Kunci jawaban itu, kata Heri, barangkali benar. Namun, karena beberapa sekolah memiliki jenis soal berbeda, kunci jawaban itu tak cocok saat digunakan di SMA yang semua siswanya tak lulus itu. ''Bisa jadi di sekolah lain malah sukses dan semuanya lulus,'' katanya.

Heri yakin modus tersebut sudah lumrah digunakan sekolah-sekolah. Itu pula yang menjadi rahasia kelulusan mereka selama ini. ''Nah, kebetulan mereka yang gagal lulus itu sedang apes. Akhirnya jadi ketahuan. Coba kalau mereka lulus semua, pasti cara-cara tidak jujur itu tidak pernah ketahuan,'' kata anggota FPDIP itu.

Komisi X, kata Heri, juga menolak keputusan Depdiknas menurunkan Inspektorat Jenderal (Itjen) untuk menginvestigasi kasus tersebut. Sebab, Itjen tak pernah benar-benar menyelesaikan persoalan. Dari beberapa kasus pendidikan yang terjadi, Itjen malah memperkeruh suasana. ''Lihat saja kasus Sumatera dulu. Guru-guru diduga mendiktekan jawaban kepada siswa. Masak Itjen malah menyalahkan mereka yang melaporkan kejadian itu,'' katanya.

Komisi juga menolak kebijakan BSNP melakukan ujian ulang. Hal itu dinilai tidak adil bagi siswa lain yang dinyatakan tidak lulus. ''Bahkan, meski dianggap korban oknum guru pun, mereka tetap tak bisa melakukan ujian ulang. Para siswa kan ikut aktif melakukan kecurangan itu.
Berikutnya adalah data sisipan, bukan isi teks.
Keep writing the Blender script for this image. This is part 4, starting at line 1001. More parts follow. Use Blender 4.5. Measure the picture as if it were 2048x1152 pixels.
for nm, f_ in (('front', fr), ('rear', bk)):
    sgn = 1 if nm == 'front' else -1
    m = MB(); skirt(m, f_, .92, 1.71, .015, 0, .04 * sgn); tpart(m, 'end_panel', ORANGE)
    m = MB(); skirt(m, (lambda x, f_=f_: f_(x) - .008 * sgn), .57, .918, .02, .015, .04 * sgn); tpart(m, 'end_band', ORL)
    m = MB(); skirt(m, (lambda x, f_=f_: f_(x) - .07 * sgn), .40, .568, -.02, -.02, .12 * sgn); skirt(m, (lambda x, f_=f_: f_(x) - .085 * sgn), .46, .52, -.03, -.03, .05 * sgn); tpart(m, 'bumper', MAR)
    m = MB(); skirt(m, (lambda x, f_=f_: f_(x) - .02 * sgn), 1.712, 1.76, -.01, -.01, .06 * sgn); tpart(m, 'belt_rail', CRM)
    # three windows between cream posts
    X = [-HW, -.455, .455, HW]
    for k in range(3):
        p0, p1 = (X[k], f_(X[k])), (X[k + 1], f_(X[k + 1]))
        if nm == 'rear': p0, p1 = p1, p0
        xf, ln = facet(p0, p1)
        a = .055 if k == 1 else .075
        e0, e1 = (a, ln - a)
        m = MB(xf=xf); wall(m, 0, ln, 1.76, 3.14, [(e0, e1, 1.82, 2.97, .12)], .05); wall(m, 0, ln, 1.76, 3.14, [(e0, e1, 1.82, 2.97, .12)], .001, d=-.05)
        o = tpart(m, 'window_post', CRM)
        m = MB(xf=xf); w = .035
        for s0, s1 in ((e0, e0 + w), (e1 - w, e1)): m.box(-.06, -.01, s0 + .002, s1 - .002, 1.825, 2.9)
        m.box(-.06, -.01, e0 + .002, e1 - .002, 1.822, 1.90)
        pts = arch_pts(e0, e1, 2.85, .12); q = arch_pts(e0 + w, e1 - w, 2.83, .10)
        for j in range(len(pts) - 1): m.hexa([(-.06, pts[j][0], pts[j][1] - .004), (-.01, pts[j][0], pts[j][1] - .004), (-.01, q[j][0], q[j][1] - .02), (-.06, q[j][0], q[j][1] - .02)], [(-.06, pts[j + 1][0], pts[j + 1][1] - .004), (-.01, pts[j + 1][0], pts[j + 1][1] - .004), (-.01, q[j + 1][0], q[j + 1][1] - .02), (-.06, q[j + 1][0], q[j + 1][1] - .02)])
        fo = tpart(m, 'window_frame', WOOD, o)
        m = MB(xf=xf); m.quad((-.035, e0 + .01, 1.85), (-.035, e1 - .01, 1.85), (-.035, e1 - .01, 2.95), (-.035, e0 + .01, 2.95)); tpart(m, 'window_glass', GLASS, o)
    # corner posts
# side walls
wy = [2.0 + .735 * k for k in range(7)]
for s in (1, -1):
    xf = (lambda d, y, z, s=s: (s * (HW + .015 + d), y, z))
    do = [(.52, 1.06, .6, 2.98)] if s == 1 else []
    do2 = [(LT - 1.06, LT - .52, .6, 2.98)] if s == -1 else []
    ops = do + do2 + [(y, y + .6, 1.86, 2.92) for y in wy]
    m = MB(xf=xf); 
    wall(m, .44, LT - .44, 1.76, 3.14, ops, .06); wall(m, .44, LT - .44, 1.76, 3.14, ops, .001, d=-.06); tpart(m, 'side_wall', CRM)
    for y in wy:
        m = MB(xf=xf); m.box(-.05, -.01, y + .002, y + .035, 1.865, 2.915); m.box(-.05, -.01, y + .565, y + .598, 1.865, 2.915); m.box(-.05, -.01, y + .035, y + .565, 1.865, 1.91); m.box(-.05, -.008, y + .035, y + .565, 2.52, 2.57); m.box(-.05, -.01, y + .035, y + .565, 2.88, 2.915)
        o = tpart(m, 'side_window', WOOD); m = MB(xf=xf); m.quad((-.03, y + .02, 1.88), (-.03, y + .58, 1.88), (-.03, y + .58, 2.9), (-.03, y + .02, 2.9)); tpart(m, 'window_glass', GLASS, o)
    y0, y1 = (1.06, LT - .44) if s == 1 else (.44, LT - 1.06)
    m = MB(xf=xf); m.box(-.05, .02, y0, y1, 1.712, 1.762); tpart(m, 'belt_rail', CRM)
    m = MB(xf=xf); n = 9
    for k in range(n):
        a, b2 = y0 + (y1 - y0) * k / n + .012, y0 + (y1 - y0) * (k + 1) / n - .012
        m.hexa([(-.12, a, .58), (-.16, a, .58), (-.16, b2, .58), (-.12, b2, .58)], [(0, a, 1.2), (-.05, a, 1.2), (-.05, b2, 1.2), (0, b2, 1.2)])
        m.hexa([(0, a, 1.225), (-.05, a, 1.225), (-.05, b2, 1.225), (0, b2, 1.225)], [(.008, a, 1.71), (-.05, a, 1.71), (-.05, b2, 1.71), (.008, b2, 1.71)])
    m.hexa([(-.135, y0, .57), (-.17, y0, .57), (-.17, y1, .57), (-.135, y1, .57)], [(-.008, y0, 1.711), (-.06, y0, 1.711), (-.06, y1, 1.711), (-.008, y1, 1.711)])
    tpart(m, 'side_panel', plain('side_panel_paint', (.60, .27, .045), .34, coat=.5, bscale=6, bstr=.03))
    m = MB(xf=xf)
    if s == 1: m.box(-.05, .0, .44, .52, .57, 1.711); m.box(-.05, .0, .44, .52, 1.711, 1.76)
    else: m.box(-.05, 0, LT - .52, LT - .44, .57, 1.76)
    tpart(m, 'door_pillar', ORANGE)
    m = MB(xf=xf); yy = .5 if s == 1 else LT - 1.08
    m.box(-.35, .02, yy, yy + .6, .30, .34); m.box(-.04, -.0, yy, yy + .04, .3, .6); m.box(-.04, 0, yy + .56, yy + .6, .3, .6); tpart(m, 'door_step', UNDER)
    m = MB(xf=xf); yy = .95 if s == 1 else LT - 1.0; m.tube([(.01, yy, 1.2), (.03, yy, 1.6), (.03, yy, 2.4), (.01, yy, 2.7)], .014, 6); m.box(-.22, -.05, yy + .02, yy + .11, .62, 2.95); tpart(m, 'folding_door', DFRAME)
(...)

Jangan sampai karena jumlah siswa yang tak lulus mencapai ribuan, kita jadi melanggar peraturan. Ujian ulang tak pernah ada dalam aturan,'' tegasnya.

Skandal itu juga menyeret Depdiknas ke sejumlah kasus lain yang selama ini tak banyak dibicarakan. Pembentukan panja unas juga untuk mengevaluasi semua program Depdiknas yang bermasalah.

Kasus itu adalah program jaringan pendidikan nasional (jardiknas), data dan statistik pendidikan, dan Kurikulum Tingkat Satuan Pendidikan (KTSP). ''Program jardiknas bahkan tidak jelas. Anggarannya besar, tapi tidak ada hasilnya. Malah data dan statistik pendidikan tidak jelas juntrungnya,'' tegas Heri.